The family-run Michele Chiarlo has been harvesting native Piemontese grape varieties for over sixty years. The vineyards are focused primarily on Barbera and Nebbiolo along with some Cortese, Moscato and Arneis.

Today, Stefano and Alberto, the sons of Michele, run the winery. I taste the Chiarlo wines from time to time, admittedly mostly at industry tastings. So, I appreciated this opportunity to “work through” a bottle of the family’s Barbera over a leisurely dinner.

I thought it might work nicely with the starter of chicken liver mousse on toasted ciabatta. (Barbera is known for its lilting acidity.) Alas, I underestimated this Barbera’s power. Instead, I saved it for the Grilled Duck Breast with Dried Cherries and Red Wine Sauce. (I used the remnants of a nicely robust, two-day-old Châteauneuf-du-Pape for the red wine sauce.)

Here’s what happened.

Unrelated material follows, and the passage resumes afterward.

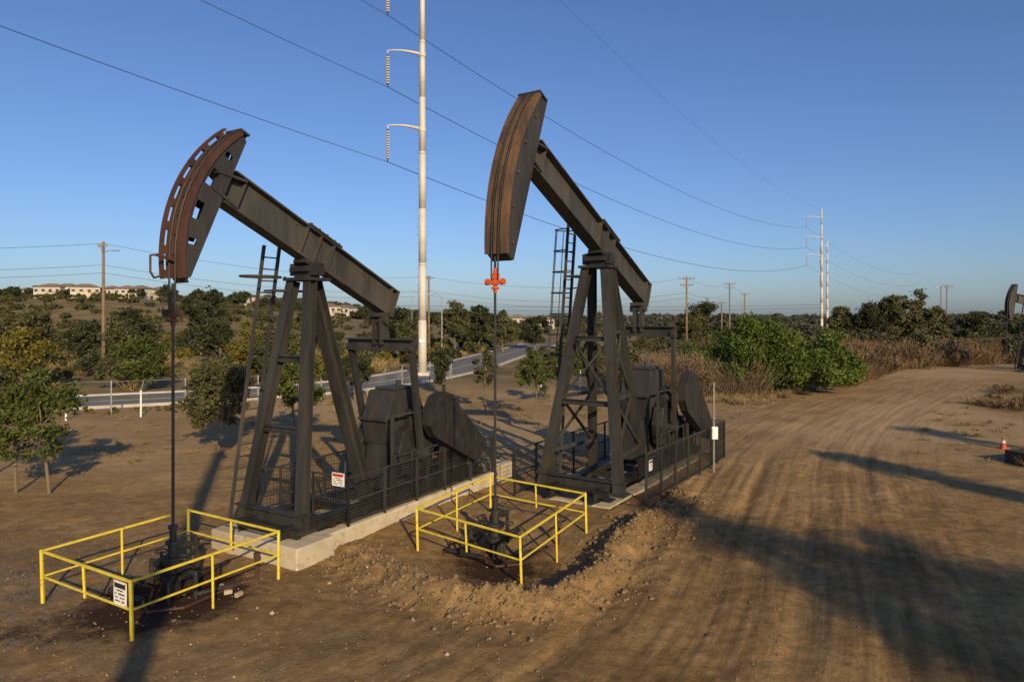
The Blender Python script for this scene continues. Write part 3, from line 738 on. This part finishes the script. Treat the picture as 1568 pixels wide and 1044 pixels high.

We wine geeks have been trained by the generalization that Barbera is an “everyday wine”. If you’re a Barbera aficionado, you might know that Barbera d’Asti tends to be on the lighter, more delicate side of Barbera expressions. Granted, Nizza – one of Asti’s three sub-zones – is known to be a more vigorous style of the larger denominazione. It’s considered by many to be age-worthy. Yet, in my decision-making, I considered its (incredibly reasonable) $18 price tag along with the 2014 vintage, which was a challenging one (resulting in lighter wines) throughout almost all of Italy. That’s why I though this wine would be easier-drinking style. Though I had to do a fast switcheroo in my wine pairing line-up for dinner, I appreciated the lesson.

As ever with wine, expect the unexpected. Cin cin!

90
Michele Chiarlo 2014 Nizza Cipressi 14% $18
Impressive! This vino has a profound black cherry color in the glass, especially for Barbera, which can be more red cherry or even a paler strawberry in color. Its nose is noticeably ripe and almost brooding for a Barbera. This wine means business. It smells of underbrush and tobacco leaves, and its palate flavors are generously ripe for Barbera, especially from Asti and even from Nizza. They lean more toward black plum and show dashes of leather and Asian spices. Round and mouth-filling, this Barbera has grippy tannins that are more present than its rather suave and integrated acidity. You’ll likely drink this up right after you buy it, but it could hold easily to see its 6th or 7th birthday.